Foto Agência Estado
Viva Tom Jobim, por Carlos Ernst Dias
Fosse vivo, Antônio Carlos Brasileiro de Almeida Jobim faria hoje 92 anos de idade. Trata-se não apenas de um grande compositor brasileiro, cujas canções ganharam o mundo pela sua “graça e originalidade”, como já disse alguém a respeito, mas também de um grande conhecedor do Brasil e de suas essências, pensador e intérprete das coisas profundas do nosso país.
Muitos o conhecem apenas como mais um dos compositores da bossa nova, que em março de 2019 completa 60 anos, desde que a gravadora Odeon lançou o LP Chega de Saudade em 1959, com João Gilberto na voz e violão e arranjos e piano de Jobim. O que muitos não sabem é que Tom Jobim veio de antes, e se projetou para muito depois da bossa nova, sempre se renovando e explorando sonoridades que viriam a marcar a sensibilidade musical de muitas gerações. O “antes” do qual apareceu Tom Jobim foi o extraordinário momento cultural vivido pelo país após a queda de Getúlio em 1945 e o golpe de 1964. Nestes 19 ou 20 anos, como se sabe, houve uma efervescência cultural e intelectual em nosso país, e na área da Música, uma vastíssima e dinâmica produção envolvendo maestros, arranjadores, instrumentistas, cantores e cantoras, empregados em rádios de diversas capitais do Brasil. Aí neste ambiente atuavam os maestros Radamés Gnatalli e Leo Peracchi, dois dos principais influenciadores do jovem Antônio Carlos Jobim.
Nos anos 1950, algumas pequenas gravadoras brasileiras exploraram discos de perfil mais cultural e menos comercial. Entre estas, havia o selo Festa, do jornalista Irineu Garcia, que resolveu lançar discos de poesia na voz dos próprios poetas, como Vinicius de Moraes e o chileno Pablo Neruda. Nessa toada é que apareceu em 1958 o disco Canção do Amor Demais, lançado pelo selo Festa e composto por canções de Jobim e Vinícius cantadas pela cantora Elisete Cardoso, no qual se ouve pela primeira vez o violão de João Gilberto em duas faixas, Outra Vez e Chega de Saudade.
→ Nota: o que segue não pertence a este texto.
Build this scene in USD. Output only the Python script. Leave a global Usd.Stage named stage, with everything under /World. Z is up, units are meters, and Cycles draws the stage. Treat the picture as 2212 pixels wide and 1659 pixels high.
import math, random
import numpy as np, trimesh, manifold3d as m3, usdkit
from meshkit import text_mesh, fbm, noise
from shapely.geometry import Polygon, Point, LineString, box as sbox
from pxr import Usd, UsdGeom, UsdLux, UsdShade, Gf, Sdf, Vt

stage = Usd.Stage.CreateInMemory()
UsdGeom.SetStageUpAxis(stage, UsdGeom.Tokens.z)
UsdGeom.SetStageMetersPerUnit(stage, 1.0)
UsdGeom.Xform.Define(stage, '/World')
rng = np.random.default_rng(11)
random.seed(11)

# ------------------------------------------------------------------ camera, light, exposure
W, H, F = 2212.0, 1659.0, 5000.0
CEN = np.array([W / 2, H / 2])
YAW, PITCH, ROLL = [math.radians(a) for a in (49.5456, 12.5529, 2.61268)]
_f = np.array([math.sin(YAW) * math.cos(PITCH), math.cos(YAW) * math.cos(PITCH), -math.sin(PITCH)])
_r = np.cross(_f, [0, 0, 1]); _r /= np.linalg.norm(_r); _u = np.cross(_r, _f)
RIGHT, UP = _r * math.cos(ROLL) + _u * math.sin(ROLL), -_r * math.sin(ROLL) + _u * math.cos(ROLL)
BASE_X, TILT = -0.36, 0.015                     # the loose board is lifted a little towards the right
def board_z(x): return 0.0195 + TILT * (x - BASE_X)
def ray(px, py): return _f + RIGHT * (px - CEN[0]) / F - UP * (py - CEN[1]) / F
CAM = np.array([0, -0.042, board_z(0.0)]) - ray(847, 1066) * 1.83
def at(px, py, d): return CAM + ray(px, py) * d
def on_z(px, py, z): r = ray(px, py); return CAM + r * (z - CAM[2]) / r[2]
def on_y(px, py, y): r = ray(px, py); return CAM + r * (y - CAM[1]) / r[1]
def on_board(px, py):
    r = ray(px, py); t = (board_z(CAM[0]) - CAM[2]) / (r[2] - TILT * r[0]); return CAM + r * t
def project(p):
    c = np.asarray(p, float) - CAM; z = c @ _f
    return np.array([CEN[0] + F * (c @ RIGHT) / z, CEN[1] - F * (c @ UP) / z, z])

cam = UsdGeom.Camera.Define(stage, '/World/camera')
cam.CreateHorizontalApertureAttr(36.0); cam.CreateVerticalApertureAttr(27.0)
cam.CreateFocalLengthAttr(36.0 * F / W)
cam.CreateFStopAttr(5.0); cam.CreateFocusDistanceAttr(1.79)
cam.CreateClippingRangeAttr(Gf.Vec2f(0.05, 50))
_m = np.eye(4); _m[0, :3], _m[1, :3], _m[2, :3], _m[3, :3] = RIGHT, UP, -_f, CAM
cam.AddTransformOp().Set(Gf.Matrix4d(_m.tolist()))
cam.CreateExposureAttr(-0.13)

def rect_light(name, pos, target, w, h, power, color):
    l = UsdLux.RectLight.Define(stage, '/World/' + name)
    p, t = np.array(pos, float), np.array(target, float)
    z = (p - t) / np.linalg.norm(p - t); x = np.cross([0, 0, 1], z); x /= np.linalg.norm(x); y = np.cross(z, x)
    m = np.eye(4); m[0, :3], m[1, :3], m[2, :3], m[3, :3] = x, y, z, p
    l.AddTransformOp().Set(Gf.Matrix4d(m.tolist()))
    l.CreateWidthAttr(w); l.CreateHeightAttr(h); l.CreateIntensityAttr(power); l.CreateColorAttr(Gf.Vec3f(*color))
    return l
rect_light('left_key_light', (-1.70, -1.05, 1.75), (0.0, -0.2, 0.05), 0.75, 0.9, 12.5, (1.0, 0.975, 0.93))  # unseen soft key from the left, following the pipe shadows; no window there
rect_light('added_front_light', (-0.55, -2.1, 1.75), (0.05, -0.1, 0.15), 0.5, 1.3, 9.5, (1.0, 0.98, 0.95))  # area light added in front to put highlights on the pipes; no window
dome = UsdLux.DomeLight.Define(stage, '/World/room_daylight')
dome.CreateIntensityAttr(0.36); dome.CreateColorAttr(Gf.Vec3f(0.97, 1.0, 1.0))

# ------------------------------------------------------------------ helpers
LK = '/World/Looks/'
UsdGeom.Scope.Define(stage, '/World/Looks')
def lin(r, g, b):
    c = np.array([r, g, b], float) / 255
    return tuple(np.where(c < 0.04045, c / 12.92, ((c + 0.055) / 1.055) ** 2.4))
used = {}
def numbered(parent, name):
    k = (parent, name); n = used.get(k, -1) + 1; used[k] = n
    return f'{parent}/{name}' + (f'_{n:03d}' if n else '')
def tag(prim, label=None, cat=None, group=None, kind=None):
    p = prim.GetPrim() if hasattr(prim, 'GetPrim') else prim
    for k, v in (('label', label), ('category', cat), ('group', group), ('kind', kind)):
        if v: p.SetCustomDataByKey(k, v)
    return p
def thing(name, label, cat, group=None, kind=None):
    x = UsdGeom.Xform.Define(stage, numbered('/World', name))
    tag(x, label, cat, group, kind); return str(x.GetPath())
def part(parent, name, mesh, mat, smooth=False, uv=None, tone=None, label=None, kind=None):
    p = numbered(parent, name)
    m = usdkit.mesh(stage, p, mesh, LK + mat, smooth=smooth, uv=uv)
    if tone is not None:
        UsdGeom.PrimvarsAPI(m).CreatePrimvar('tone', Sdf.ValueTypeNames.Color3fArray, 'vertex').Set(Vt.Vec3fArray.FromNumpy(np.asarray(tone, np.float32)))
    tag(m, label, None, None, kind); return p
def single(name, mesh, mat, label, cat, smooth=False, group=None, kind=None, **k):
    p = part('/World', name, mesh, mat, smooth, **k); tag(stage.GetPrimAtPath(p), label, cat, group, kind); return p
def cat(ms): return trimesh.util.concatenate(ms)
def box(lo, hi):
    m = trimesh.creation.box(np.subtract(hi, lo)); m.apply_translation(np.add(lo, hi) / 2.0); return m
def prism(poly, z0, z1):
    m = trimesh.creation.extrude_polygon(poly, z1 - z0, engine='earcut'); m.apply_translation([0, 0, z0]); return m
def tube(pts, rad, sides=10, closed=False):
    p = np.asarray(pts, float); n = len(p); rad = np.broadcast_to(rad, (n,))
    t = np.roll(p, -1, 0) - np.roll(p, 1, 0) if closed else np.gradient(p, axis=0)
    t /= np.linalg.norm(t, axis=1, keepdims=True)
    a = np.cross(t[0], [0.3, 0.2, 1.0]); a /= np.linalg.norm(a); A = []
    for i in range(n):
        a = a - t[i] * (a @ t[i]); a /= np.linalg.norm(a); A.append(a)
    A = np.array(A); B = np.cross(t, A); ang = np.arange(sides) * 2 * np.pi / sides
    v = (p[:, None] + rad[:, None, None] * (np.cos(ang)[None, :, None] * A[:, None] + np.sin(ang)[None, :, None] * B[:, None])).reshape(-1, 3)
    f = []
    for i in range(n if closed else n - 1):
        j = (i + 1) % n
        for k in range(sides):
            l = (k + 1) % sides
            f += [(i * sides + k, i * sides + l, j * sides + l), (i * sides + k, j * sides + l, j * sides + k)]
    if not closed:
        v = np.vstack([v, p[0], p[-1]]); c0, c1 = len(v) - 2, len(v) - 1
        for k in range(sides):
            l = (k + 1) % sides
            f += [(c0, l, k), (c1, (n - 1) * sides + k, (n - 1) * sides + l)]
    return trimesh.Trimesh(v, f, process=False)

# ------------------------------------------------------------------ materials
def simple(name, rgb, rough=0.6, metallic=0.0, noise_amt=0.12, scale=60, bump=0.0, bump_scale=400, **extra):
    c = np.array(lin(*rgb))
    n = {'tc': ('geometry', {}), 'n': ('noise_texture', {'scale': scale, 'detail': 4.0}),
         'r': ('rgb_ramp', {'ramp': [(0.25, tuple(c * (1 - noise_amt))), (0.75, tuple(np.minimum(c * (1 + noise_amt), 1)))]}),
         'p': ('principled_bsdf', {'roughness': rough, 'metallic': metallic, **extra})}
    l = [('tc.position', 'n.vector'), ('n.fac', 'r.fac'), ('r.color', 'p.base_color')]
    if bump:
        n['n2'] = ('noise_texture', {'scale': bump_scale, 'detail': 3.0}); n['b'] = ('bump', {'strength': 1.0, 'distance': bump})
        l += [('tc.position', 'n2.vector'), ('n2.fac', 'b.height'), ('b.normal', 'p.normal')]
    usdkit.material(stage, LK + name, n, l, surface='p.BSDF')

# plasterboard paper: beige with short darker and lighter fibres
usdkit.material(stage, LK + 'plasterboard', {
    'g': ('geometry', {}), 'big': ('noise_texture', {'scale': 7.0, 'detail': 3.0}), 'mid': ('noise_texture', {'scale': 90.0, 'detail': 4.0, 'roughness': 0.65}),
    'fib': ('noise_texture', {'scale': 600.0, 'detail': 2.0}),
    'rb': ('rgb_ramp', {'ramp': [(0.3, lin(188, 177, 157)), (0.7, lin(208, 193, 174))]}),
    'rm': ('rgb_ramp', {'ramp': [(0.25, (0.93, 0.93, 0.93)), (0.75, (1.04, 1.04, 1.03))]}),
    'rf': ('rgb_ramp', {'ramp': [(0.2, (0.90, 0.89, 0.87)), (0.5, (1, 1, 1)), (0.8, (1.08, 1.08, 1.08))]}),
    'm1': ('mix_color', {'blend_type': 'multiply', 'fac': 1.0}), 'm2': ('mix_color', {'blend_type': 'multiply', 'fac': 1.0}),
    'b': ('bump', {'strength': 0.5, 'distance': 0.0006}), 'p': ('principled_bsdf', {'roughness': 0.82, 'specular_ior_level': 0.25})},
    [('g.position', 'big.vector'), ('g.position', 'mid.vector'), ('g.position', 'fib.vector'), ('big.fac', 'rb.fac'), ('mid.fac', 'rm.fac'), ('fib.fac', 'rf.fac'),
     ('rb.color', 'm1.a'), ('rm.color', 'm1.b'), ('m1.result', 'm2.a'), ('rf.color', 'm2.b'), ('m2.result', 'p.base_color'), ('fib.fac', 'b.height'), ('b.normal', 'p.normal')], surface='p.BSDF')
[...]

Ocorre que essas pequenas gravadoras como a Festa viriam a ser bombardeadas pela indústria fonográfica nmultinacional, muitas delas tendo sido literalmente saqueadas no que diz respeito ao registro de obras e recolhimento de direitos autorais. Muito dessas histórias ainda estão por ser pesquisadas e contadas, mas o fato é que o Brasil possuía um mercado fonográfico dinâmico e com pelo menos duas grandes gravadoras, Continental e a Copacabana, e diversas outras de pequeno porte.
Quando Jobim foi aos Estados Unidos pela primeira vez, em novembro de 1962, sua música já estava lá, e rendendo muitos dólares àqueles tantos que se apropriaram das canções brasileiras, culminando com o enorme sucesso de Garota de Ipanema, lançada em 1963. O compositor passaria quase toda a década de 60 nos EUA, e se consagraria com a participação em programa de TV ao lado do cantor Frank Sinatra em 1967.
Todo esse sucesso internacional não fez com que o artista abrisse mão do Brasil e de suas brasilidades. E este é o “depois” da bossa nova para Tom Jobim, quando o músico voltaria ao país e passaria a compor inspirado em bichos e florestas da Mata Atlântica, resultando em canções como Boto, Passarim, Urubu, Matitaperê, Correnteza, Chovendo na Roseira e muitas outras.
É importante lembrarmo-nos de Antônio Carlos Jobim e de sua obra neste momento em que o país parece se desconectar de suas essências, mais uma vez. Sua obra traça um arco de continuidade nas muitas discussões acontecidas no século XX sobre a “música brasileira”, das quais fazem parte tanto Mário de Andrade e Villa-Lobos como Edu Lobo e Chico Buarque. Suas canções nos conectam com a terra, com os rios, com as praias e com as chuvas, não nos deixando esquecer que somos brasileiros.